According to my dictionaries, 着数 zhāoshù means:

  1. a move (as in chess, Go etc)
  2. same as 招数 zhāoshù: "movement in martial arts or on stage; trick, plot, scheme, device"

There's also a 着数 with the reading zhuóshǔ, but it looks like a rare and obsolete term. Please correct me if I'm wrong.

I wonder if 着数 is used or known in modern Mandarin (or any other variety of Chinese) in the first sense. In the dictionary, I see a citation for it from the old literature, but I struggle to find modern examples for the "chess move" sense.

And as far as I can see, the much more common form for the "trick" sense is 招数, is that correct?

4 Answers 4


You are right, The 2nd meaning zhuóshǔ is an obsolete term.

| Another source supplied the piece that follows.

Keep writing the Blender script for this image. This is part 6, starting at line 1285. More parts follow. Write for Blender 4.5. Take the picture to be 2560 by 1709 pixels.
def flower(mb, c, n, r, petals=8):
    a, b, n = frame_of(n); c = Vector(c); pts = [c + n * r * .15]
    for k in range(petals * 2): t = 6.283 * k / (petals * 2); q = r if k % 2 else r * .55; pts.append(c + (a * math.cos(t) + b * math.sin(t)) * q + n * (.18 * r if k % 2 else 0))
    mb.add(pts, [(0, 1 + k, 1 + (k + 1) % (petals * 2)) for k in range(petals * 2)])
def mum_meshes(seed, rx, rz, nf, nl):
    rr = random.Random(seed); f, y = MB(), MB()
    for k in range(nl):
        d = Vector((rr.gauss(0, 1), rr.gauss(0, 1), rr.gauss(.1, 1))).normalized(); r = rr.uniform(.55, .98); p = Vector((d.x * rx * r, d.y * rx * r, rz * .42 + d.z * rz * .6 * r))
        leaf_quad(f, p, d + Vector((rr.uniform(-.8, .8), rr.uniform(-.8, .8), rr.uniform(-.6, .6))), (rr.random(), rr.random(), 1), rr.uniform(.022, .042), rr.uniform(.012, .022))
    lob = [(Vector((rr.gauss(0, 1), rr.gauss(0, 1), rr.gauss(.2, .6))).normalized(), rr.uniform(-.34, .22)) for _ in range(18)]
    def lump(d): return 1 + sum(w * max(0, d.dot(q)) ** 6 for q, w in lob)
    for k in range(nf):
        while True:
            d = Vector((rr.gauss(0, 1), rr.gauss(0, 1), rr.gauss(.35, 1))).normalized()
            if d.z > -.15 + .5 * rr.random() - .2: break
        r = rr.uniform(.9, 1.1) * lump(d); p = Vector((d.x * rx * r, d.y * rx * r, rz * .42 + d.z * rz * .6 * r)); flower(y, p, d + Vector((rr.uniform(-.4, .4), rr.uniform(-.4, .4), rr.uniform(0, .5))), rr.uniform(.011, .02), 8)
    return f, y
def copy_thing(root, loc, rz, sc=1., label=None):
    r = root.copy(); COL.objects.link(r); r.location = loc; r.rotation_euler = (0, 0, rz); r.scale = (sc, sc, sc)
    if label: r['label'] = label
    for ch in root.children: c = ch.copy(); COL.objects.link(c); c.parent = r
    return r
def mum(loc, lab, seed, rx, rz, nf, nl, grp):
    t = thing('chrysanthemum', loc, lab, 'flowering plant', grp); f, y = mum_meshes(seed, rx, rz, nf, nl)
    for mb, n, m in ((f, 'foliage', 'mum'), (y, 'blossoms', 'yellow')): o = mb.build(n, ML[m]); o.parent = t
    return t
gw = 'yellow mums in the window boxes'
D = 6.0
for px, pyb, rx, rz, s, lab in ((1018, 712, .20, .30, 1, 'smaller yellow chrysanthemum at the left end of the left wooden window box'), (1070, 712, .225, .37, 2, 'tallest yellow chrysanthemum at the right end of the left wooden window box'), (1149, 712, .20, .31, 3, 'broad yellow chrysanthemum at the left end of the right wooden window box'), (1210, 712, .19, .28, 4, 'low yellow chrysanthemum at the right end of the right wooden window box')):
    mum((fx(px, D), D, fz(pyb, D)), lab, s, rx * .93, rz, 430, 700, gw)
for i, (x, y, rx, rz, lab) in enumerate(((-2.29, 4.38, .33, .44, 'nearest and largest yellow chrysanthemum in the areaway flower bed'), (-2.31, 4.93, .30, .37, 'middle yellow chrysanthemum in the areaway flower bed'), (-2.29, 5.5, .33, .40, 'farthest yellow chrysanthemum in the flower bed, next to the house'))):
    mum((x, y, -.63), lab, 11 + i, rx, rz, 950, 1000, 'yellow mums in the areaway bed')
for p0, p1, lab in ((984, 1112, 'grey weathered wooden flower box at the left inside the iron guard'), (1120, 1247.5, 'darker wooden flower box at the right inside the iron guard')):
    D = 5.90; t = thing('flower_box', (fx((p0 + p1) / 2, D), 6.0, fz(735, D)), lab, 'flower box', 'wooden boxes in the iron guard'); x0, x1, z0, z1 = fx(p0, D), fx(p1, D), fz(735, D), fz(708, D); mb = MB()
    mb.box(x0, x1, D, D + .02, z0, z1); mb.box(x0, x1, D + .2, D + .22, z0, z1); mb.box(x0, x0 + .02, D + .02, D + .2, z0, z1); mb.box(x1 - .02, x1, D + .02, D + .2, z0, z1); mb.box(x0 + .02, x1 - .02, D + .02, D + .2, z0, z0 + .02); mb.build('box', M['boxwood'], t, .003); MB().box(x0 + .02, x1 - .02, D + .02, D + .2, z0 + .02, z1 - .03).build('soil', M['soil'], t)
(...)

着数 is a very common word, you can find it in chess writings, though 招 is also used, they are interchangeable in this context.

招数 has a wider range of use than 着数, you can use 招 to replace 着 in the chess context. In other contexts, 招 is more common. e.g. 接招, 妙招


着 has the meaning of 计策,办法, also, it means 放(put, place) and 落(fall, drop) in chess - to place a chessman or make a move (下棋时下一子或走一步).

  • 該你着棋了 - It's your turn (to play)/ It's your move.

  • 這是一着好棋 - It's a good/excellent move.

Note, 招 can't replace 着 in the examples above, and in my opinion, 招数 (the movements/way of motions in martial art) is close but not the same as 着数 (method and tactics of playing chess).



Yes, you're right. 着数 is rarely used in modern Chinese, and 招数 is commonly used for "trick".


Question 1: Is 着数 still used or known in modern Chinese?

Yes. It is not obsolete.

Question 2: Is 着数 the same as 招数? (movement in martial arts, trick)

Yes. In the 现代汉语词典 by 商务出版社 (2012), under 着数, it says 着数 同 招数, and under 招数, it says 招数 同 着数。